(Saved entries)
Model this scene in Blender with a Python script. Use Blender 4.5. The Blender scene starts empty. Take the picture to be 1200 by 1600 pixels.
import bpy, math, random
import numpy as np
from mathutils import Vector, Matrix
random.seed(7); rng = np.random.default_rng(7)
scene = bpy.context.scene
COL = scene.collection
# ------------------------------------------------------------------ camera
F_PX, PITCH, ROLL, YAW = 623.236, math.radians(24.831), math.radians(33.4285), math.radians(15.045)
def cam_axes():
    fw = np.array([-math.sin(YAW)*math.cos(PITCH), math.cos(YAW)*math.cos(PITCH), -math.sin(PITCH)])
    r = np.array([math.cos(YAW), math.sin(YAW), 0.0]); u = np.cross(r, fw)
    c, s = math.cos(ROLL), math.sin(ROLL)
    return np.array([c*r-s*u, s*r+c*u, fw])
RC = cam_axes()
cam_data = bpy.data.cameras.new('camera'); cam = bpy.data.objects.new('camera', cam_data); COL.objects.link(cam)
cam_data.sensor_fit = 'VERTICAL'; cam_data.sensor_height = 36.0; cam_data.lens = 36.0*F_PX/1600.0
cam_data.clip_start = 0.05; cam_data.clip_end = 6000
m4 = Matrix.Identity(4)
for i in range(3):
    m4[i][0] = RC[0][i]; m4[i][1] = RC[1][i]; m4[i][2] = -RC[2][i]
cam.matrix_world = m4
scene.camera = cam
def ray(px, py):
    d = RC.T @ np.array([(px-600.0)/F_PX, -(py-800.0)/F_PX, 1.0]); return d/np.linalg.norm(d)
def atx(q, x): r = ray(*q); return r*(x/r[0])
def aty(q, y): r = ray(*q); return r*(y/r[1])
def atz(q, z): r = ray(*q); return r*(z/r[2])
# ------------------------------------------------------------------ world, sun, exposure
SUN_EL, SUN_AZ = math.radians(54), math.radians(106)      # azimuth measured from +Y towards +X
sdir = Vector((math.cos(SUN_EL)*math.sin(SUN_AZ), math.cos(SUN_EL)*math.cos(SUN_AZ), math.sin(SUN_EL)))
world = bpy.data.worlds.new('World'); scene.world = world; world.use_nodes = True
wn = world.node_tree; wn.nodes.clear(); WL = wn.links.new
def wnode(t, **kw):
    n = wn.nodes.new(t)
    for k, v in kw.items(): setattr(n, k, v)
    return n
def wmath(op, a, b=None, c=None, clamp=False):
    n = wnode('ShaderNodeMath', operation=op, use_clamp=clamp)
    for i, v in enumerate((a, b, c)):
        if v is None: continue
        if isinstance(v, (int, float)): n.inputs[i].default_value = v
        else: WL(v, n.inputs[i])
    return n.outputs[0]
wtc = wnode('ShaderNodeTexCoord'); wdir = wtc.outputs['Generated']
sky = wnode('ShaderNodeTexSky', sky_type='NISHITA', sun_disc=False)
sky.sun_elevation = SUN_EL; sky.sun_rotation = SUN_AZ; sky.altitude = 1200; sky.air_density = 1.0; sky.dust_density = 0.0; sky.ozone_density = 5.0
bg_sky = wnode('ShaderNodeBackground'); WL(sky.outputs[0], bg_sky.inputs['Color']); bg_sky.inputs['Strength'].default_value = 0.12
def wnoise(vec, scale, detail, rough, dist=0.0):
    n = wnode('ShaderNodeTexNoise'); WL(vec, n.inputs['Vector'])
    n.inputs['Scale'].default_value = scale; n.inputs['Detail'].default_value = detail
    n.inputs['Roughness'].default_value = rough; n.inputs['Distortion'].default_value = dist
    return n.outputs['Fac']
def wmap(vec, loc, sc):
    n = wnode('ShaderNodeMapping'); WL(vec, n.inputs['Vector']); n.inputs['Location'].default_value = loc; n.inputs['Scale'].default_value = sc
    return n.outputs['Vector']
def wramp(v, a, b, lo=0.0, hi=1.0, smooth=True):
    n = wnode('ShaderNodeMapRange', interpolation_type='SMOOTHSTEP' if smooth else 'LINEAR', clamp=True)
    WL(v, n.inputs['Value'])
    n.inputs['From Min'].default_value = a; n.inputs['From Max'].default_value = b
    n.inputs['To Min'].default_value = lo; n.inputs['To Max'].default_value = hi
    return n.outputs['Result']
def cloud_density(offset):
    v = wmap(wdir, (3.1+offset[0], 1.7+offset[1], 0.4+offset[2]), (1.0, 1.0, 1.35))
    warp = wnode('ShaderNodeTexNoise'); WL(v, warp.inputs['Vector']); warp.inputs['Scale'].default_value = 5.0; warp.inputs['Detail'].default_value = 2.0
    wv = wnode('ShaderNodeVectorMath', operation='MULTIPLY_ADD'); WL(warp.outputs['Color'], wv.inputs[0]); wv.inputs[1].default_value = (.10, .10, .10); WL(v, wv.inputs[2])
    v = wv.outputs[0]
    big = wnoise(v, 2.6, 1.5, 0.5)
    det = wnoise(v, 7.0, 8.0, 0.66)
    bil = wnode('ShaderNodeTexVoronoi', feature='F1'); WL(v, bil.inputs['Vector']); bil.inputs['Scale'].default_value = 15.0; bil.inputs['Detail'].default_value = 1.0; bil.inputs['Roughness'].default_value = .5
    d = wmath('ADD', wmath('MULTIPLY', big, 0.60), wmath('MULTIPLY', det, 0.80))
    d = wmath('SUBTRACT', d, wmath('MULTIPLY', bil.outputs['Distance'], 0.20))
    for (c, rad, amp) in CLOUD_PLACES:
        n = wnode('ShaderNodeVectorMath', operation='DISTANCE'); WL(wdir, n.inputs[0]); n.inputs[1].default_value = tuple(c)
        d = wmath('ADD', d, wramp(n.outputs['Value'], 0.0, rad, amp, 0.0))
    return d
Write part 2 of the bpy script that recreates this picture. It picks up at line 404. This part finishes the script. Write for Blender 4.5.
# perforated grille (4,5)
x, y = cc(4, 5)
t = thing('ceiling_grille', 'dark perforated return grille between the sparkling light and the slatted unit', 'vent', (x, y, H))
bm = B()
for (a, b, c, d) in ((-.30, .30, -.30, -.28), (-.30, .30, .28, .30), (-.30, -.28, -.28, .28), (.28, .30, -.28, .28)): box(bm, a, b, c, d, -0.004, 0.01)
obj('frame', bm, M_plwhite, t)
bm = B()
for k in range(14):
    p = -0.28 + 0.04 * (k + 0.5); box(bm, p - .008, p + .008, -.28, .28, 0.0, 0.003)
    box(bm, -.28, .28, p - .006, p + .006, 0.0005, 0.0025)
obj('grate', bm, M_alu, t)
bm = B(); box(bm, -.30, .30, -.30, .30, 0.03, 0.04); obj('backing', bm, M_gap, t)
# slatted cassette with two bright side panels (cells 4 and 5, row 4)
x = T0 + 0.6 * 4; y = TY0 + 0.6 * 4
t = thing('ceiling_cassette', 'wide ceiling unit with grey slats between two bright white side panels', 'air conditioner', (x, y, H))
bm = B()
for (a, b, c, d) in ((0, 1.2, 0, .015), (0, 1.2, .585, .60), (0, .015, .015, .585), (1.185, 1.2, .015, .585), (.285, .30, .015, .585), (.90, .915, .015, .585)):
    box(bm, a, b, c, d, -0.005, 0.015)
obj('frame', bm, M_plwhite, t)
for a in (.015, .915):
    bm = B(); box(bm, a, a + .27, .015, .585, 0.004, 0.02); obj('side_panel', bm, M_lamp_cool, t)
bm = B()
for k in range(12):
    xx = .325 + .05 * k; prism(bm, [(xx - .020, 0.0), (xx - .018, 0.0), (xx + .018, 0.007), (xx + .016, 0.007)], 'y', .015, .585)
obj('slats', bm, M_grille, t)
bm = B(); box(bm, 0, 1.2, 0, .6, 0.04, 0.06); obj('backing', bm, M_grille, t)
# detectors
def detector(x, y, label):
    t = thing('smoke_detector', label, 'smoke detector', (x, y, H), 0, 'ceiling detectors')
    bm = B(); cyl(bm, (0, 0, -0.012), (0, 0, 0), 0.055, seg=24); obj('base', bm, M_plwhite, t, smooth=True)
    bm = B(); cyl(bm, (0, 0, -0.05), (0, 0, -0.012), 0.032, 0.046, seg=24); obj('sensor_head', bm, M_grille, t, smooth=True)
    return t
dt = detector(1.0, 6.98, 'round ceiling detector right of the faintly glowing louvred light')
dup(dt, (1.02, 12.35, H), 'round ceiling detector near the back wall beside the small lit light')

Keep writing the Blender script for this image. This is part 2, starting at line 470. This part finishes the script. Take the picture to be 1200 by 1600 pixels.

Task brief
Go through the entries and return each line where the word "Take" appears.

Task response
Model this scene in Blender with a Python script. Use Blender 4.5. The Blender scene starts empty. Take the picture to be 1200 by 1600 pixels.
Keep writing the Blender script for this image. This is part 2, starting at line 470. This part finishes the script. Take the picture to be 1200 by 1600 pixels.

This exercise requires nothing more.